My Lords, I thank the noble Earl for bringing this debate. We are in the middle of the most acute housing crisis in living memory. Too many are left without access to a safe and secure home.
To the noble Lords who have been leaders of councils, I say: so have I. For many years as a council leader, I struggled really hard to persuade our treasurer to find the funds to build homes, only to see them sold for less than it cost us to build them. That is why the Government are committed to working with councils and other providers of social housing to deliver the biggest increase in social and affordable housing in a generation.

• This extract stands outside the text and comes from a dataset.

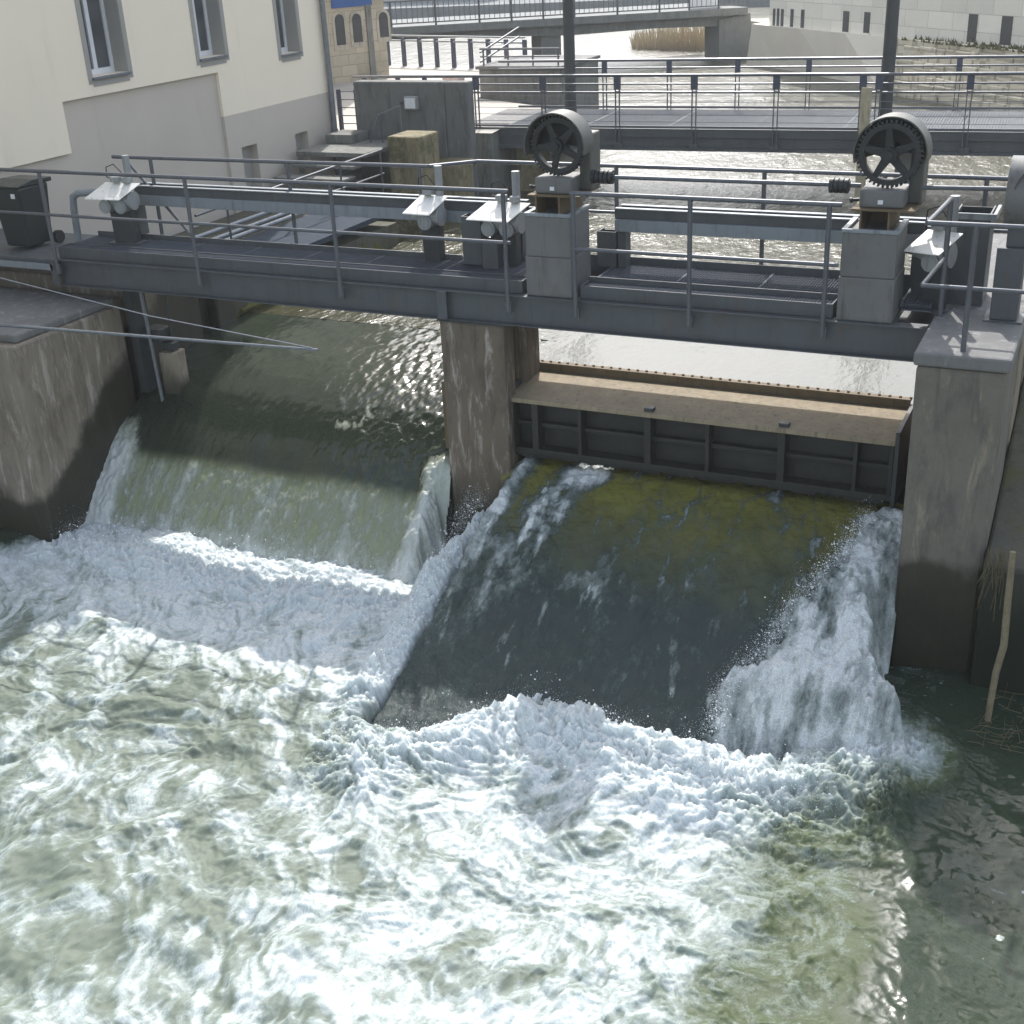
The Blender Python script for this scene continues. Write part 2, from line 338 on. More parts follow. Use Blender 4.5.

We have heard much about aspiration. For the over a million people sitting on those waiting lists for a long time and the 117,000 families in temporary and emergency accommodation, social housing is their aspiration. Our job as a Government is to get the balance right between offering homes for sale and retaining stock for social rent. That balance is critical to solving our housing crisis.
My Lords, I want to thank all noble Lords who have contributed to this debate, as well as the Minister for her feedback.
As she mentioned, just three business days ago, we debated housing supply and homelessness in your Lordships’ House. Please let me briefly flag some valuable and relevant contributions from that debate.
The noble Baroness, Lady Smith of Llanfaes, said that young people tell her that
“they fear they will never own their own home”.—[Official Report, 5/12/24; col. 1330.]
The noble Lord, Lord Snape, added that
“it is unfair, particularly on the younger generation, that house ownership has become so difficult”.—[Official Report, 5/12/24; col. 1336.]
I agree with the noble Baroness, Lady Smith, and the noble Lord, Lord Snape. I believe that this SI makes it much more challenging for everyone, both young and old, to get on the housing ladder and benefit from property ownership, creating not a house but a home that is their own. On that, I would like to test the opinion of the House.